The Washington County team is pushing itself to complete the rocket in time for a scheduled March 8 test flight near Princeton, Ill.

The team's high-powered rocket will use the same solid fuel as the National Aeronautics and Space Administration's space shuttle rocket boosters. It will push their 7-foot-long rocket aloft at speeds of up to 550 mph.

The rocket engine will burn fuel for only five seconds, and then the rocket will coast upward another 15 seconds to reach its one-mile-high target altitude.

This rocket will not come with a pointed nose cone. A set of fan blades and a generator will be at the tip.

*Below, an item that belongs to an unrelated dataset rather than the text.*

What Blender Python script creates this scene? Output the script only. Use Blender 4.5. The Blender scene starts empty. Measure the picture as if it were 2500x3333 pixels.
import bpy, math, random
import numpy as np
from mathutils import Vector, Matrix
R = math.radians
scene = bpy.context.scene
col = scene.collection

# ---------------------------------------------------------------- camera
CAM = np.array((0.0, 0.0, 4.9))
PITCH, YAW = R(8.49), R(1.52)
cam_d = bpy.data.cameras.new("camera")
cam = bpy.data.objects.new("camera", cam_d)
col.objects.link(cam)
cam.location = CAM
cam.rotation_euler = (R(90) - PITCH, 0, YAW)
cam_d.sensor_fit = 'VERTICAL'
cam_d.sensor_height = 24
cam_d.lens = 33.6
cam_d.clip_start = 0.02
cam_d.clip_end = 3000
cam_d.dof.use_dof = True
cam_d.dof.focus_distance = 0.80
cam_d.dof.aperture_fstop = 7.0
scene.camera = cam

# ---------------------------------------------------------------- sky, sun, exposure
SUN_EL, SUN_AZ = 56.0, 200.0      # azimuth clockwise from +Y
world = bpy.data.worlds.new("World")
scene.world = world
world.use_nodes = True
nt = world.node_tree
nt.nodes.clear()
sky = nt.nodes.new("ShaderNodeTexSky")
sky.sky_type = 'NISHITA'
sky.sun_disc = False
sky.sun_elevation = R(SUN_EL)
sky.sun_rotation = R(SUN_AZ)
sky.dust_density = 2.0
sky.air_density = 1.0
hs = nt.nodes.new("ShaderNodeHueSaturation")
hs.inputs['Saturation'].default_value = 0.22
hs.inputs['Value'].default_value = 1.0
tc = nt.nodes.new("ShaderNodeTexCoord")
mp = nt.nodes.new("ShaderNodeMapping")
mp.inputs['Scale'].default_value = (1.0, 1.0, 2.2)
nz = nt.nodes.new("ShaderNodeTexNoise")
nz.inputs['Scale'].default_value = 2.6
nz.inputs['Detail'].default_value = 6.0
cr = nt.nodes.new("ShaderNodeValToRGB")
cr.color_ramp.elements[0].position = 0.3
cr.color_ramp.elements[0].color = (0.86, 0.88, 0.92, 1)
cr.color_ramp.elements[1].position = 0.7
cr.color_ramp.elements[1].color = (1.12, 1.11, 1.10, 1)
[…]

As the rocket rushes upward, the force of the air will spin the blades, generating electricity. The group will measure the amount of electricity generated in the short-duration flight as part of the science experiment required for the flight.

Placed 15th among 100
The team was invited to submit a proposal for the NASA initiative after placing 15th among 100 U.S. teams in the Team America Rocketry Challenge in Virginia in May.

In that competition, teams had to launch a rocket carrying an egg to an altitude of 850 feet, and the rocket had to stay aloft for 45 seconds. The egg had to return to the ground uncracked.

A rocket club from Madison West High School in Madison also was selected this year. NASA awarded a $2,500 grant to each team to help pay for rocket parts.

The two Wisconsin groups will match their rockets against those built by teams from 10 other states: Illinois, Florida, North Carolina, Virginia, New Hampshire, Pennsylvania, Michigan, Nebraska, Texas and Alabama.